• RECORDS TO PROCESS
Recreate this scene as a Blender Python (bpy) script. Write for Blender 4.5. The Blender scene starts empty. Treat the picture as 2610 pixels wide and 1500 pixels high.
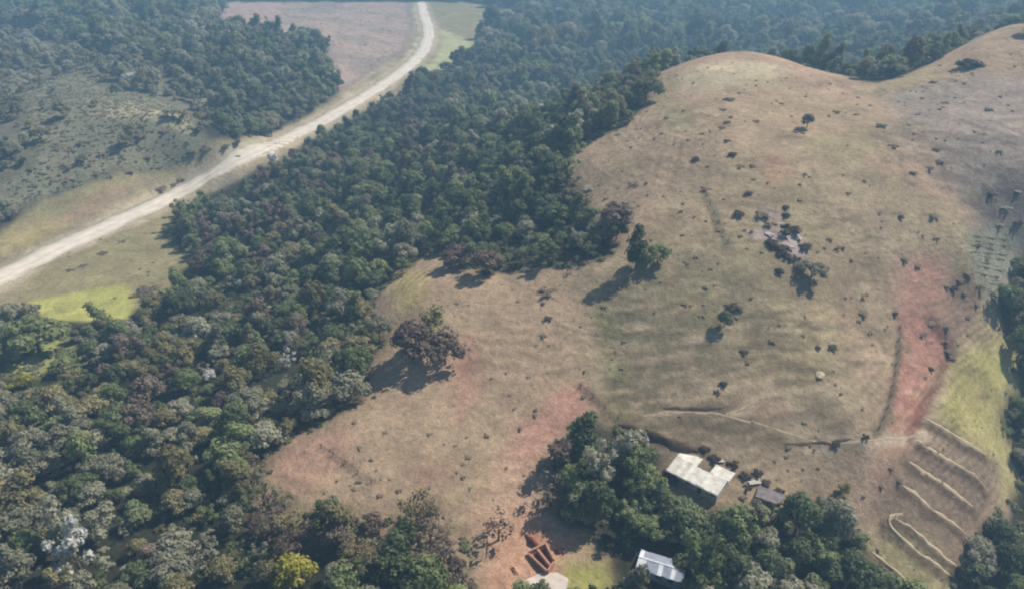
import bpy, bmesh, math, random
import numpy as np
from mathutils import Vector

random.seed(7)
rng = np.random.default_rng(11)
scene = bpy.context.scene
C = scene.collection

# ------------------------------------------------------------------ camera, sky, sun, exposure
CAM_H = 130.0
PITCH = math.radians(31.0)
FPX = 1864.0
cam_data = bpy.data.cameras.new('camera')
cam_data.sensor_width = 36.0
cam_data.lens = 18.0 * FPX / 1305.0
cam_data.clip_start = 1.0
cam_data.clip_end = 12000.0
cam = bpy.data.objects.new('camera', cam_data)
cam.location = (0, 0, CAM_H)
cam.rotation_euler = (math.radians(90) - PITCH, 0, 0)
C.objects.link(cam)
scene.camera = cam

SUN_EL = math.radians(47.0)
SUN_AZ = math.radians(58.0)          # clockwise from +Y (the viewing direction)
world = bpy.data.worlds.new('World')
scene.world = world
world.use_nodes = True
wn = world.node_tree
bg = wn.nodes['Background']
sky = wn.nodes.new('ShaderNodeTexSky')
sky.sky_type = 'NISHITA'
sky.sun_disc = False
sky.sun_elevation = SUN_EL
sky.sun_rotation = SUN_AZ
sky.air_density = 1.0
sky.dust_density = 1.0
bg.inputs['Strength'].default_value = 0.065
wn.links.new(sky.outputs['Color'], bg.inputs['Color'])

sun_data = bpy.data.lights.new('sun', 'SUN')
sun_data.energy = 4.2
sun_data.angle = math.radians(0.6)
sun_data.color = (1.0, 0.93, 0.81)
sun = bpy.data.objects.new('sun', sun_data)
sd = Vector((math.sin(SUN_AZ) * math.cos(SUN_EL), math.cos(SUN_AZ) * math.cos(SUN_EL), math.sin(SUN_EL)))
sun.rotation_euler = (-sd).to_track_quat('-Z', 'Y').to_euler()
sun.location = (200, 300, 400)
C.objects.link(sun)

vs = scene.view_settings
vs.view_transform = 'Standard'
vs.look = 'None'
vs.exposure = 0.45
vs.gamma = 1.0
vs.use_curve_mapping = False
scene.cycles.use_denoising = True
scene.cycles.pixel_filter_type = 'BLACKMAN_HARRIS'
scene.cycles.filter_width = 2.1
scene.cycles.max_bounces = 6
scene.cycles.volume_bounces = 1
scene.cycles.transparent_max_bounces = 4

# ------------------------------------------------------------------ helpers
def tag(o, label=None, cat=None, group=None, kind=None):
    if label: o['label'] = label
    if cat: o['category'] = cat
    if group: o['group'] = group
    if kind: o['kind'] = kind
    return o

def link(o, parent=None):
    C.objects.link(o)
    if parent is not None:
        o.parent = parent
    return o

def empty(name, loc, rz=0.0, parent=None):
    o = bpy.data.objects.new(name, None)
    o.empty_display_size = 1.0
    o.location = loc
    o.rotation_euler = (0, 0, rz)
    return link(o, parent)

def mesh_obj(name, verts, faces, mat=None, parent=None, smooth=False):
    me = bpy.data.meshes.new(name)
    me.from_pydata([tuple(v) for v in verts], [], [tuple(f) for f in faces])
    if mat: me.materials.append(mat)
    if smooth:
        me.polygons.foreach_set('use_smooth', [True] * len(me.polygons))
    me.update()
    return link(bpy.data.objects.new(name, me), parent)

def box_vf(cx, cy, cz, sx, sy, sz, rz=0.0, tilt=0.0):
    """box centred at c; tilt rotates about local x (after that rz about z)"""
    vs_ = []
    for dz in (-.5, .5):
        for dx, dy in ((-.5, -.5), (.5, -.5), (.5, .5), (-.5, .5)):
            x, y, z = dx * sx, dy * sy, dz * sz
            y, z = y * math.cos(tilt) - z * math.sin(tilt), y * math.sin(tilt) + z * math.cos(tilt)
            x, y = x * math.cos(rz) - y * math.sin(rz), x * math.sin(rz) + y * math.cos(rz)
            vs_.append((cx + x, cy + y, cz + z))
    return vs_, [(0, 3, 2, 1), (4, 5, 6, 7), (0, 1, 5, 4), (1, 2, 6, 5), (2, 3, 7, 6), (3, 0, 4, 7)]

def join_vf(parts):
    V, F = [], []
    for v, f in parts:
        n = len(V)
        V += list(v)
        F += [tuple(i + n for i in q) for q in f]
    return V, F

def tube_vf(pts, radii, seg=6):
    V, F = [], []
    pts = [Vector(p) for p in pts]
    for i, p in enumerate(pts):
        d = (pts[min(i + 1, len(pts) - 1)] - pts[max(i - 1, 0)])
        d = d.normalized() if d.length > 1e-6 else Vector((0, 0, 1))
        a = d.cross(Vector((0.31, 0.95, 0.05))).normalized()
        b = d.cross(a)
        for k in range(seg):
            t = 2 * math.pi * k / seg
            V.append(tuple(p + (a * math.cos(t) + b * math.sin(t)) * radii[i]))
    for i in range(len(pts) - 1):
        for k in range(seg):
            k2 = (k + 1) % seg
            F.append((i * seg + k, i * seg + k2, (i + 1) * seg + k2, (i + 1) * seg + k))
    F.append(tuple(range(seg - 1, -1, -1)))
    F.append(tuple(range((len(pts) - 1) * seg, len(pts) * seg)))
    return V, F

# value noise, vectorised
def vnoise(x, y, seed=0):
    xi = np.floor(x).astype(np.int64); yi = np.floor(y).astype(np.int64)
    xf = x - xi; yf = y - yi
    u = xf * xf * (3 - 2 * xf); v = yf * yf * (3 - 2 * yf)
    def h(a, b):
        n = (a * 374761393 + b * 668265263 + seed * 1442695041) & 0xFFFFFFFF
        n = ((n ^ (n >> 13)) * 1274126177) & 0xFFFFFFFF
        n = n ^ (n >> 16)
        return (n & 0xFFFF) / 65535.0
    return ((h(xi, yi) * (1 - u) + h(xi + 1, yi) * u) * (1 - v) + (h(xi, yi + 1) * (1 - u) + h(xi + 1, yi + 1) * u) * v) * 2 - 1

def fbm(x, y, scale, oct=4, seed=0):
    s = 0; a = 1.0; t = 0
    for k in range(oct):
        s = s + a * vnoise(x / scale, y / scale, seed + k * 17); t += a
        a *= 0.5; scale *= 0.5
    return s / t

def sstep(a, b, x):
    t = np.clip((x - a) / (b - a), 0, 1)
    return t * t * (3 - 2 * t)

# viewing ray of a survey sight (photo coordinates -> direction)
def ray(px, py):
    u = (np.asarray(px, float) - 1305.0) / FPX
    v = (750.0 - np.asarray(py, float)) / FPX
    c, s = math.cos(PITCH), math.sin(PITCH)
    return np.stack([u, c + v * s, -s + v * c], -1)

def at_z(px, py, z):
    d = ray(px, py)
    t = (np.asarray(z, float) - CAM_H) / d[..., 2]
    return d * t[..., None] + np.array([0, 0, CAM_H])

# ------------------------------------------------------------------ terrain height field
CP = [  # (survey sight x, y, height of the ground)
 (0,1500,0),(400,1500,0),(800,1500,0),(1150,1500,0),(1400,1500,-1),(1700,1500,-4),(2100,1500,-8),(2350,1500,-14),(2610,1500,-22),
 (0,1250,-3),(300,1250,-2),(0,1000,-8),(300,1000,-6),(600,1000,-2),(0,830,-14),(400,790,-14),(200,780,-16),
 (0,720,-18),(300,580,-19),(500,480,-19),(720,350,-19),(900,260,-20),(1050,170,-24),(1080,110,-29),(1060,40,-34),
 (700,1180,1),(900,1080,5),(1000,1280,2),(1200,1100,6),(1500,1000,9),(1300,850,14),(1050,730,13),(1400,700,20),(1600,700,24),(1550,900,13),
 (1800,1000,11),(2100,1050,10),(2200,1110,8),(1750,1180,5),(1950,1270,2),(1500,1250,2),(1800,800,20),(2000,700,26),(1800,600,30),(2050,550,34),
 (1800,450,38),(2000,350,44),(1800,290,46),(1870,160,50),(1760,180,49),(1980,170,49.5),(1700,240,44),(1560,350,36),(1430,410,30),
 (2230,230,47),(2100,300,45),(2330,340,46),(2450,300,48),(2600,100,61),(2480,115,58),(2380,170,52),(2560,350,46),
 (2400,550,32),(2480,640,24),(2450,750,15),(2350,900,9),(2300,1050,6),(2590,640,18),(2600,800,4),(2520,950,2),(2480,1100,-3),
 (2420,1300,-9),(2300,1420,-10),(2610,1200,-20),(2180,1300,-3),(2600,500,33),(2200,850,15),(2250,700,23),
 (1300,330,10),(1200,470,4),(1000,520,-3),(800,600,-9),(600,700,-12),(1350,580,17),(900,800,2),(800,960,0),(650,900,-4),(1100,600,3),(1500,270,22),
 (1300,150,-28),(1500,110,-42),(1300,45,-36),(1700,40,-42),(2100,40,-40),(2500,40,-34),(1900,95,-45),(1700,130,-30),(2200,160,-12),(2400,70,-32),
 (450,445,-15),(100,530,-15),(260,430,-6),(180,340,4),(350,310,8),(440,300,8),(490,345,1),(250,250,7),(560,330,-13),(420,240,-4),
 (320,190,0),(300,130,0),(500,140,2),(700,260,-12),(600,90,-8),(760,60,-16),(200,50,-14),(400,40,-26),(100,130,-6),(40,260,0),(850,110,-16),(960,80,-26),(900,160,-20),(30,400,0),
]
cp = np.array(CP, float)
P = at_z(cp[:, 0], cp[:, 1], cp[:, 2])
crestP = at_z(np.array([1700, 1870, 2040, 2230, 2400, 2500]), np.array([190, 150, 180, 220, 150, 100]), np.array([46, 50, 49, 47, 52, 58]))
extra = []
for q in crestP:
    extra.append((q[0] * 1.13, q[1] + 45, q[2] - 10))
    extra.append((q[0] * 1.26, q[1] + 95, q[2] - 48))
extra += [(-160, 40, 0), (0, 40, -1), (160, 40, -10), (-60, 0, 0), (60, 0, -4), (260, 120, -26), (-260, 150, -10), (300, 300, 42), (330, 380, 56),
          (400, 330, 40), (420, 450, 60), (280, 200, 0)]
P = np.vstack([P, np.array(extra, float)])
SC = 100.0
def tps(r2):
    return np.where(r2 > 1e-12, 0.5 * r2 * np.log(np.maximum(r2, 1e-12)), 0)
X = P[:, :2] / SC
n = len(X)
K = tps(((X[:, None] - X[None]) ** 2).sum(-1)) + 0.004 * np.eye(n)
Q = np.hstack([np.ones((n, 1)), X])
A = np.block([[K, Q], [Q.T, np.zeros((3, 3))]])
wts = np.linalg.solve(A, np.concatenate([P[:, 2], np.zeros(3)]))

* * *

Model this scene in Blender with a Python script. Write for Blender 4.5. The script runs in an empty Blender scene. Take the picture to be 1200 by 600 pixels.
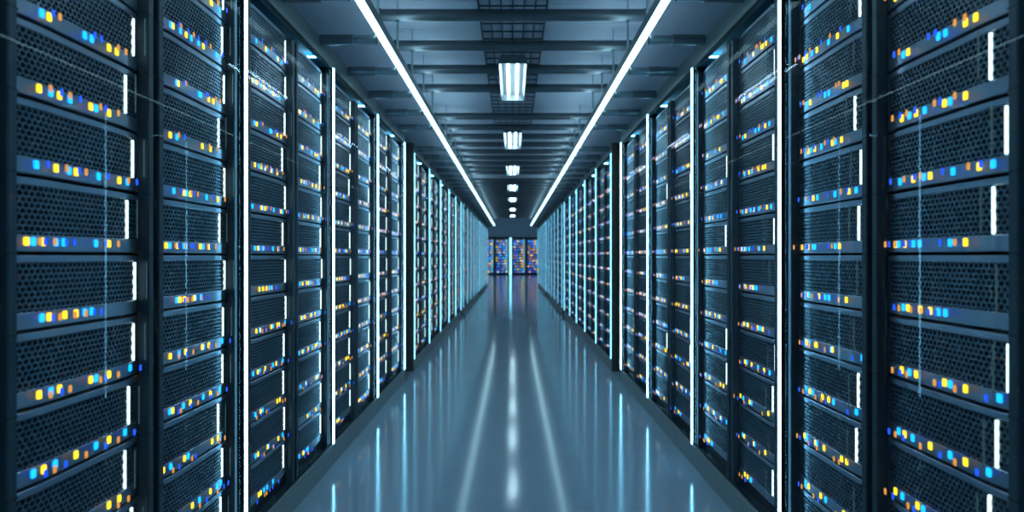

==

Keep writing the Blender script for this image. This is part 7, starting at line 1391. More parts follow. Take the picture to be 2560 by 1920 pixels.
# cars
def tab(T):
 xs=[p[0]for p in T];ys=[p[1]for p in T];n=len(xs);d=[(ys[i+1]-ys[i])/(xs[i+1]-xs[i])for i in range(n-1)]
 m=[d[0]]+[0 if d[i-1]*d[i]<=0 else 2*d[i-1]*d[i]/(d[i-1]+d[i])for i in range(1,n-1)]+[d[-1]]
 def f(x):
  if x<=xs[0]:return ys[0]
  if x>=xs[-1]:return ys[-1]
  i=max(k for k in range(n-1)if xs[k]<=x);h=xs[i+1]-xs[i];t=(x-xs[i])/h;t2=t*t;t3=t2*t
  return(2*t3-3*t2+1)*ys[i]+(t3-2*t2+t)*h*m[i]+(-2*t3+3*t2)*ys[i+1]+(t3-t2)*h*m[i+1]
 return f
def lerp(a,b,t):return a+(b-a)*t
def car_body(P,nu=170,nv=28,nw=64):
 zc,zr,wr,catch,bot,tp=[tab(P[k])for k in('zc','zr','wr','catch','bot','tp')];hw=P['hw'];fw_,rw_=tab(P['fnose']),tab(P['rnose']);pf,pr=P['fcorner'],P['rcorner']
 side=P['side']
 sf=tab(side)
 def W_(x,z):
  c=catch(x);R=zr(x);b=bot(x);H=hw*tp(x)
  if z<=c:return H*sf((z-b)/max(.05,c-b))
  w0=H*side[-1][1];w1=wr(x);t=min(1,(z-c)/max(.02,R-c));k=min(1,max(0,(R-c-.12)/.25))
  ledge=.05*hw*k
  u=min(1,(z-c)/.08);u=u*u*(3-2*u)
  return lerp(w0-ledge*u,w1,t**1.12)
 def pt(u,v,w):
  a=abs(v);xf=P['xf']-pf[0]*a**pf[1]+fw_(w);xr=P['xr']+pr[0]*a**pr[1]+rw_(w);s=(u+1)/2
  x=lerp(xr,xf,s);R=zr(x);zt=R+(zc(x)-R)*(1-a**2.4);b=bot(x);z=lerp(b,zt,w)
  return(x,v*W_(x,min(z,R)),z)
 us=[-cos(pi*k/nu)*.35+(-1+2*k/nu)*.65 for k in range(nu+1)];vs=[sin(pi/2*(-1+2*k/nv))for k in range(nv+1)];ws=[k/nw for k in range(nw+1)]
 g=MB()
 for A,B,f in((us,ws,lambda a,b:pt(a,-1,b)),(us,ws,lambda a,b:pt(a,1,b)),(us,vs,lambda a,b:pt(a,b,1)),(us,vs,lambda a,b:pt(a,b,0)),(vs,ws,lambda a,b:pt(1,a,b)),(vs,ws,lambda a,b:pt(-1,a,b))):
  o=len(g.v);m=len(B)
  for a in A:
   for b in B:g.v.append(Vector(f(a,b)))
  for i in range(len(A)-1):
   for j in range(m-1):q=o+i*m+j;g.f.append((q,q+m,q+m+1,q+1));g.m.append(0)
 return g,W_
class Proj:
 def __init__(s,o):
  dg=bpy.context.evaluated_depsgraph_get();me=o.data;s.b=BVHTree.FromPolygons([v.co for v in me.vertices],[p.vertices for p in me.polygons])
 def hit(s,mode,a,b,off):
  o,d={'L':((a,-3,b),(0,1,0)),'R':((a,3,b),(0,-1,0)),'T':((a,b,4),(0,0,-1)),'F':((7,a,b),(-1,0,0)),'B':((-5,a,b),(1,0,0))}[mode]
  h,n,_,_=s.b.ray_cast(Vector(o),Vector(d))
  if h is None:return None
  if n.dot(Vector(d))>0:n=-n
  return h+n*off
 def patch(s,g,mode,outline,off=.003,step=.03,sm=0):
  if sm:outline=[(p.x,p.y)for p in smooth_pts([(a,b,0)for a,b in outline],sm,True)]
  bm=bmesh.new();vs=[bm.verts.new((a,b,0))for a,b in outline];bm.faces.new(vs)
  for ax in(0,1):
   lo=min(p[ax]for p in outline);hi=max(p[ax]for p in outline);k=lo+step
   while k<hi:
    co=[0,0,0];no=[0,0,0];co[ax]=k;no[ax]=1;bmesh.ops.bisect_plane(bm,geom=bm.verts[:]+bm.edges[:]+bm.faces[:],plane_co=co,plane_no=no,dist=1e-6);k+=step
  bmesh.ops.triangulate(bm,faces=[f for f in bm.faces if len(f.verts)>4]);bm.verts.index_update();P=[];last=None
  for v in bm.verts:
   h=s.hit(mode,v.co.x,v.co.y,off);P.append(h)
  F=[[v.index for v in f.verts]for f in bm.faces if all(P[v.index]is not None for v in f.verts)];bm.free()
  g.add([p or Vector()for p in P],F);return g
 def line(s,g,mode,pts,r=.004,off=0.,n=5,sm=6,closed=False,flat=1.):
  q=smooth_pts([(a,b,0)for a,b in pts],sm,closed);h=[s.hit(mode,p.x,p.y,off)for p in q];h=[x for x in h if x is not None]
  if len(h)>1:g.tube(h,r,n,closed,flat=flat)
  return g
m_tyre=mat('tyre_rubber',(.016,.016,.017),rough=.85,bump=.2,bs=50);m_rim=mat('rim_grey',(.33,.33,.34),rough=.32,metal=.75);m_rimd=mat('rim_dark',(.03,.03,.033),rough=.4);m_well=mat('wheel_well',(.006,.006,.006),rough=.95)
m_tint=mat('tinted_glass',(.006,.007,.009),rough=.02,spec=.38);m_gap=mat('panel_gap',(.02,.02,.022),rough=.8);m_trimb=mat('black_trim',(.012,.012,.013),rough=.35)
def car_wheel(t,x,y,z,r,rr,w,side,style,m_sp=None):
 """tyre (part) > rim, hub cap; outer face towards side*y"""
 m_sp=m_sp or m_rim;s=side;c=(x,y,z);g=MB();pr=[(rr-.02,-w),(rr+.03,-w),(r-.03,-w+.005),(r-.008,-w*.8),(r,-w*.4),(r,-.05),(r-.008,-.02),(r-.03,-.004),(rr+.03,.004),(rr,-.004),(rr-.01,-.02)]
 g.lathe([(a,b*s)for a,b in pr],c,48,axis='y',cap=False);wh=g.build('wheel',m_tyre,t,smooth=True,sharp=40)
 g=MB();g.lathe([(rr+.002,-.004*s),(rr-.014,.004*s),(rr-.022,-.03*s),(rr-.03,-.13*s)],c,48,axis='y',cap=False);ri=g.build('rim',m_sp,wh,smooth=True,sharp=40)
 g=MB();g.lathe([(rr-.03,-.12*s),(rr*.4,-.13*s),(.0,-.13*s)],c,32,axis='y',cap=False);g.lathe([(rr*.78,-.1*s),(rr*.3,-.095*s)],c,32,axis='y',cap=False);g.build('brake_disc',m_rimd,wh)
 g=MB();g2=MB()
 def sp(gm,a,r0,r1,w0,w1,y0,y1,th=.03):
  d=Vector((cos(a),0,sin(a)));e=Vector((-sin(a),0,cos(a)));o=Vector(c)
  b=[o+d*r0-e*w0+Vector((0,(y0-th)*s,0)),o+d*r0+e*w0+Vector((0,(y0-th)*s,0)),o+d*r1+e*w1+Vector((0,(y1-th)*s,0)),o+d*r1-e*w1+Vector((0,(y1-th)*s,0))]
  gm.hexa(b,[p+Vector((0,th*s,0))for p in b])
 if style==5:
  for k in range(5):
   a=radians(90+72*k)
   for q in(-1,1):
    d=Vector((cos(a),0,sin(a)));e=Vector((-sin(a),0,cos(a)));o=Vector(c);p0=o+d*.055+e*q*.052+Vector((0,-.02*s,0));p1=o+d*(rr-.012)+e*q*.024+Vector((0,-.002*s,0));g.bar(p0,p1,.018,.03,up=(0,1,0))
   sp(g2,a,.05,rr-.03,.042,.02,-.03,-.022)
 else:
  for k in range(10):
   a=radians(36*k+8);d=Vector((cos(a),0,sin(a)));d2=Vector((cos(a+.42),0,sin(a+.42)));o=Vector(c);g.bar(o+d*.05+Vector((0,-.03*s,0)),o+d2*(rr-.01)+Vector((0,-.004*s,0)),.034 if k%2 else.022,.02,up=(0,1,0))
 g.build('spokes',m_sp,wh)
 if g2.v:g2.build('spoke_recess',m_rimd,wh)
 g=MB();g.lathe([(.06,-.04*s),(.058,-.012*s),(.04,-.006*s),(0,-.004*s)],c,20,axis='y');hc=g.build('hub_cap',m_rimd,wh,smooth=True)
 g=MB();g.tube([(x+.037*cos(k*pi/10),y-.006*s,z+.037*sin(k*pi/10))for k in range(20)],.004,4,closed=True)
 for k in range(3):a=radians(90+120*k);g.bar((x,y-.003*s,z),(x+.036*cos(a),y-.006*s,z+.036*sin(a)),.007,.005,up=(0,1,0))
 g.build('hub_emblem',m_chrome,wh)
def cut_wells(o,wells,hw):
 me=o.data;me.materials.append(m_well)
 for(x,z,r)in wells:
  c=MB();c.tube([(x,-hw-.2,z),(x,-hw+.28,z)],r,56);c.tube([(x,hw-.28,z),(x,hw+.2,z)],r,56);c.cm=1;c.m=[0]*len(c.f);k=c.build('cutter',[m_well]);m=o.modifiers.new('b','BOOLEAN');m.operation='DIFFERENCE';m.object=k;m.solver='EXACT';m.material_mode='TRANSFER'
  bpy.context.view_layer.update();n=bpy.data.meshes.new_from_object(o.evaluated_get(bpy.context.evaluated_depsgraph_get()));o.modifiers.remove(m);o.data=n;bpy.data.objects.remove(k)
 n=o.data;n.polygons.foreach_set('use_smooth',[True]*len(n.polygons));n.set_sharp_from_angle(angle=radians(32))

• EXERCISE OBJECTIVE
Find and count the lines of the data that include the string "Take", and report that figure by itself.

• ANSWER TO THIS EXERCISE
2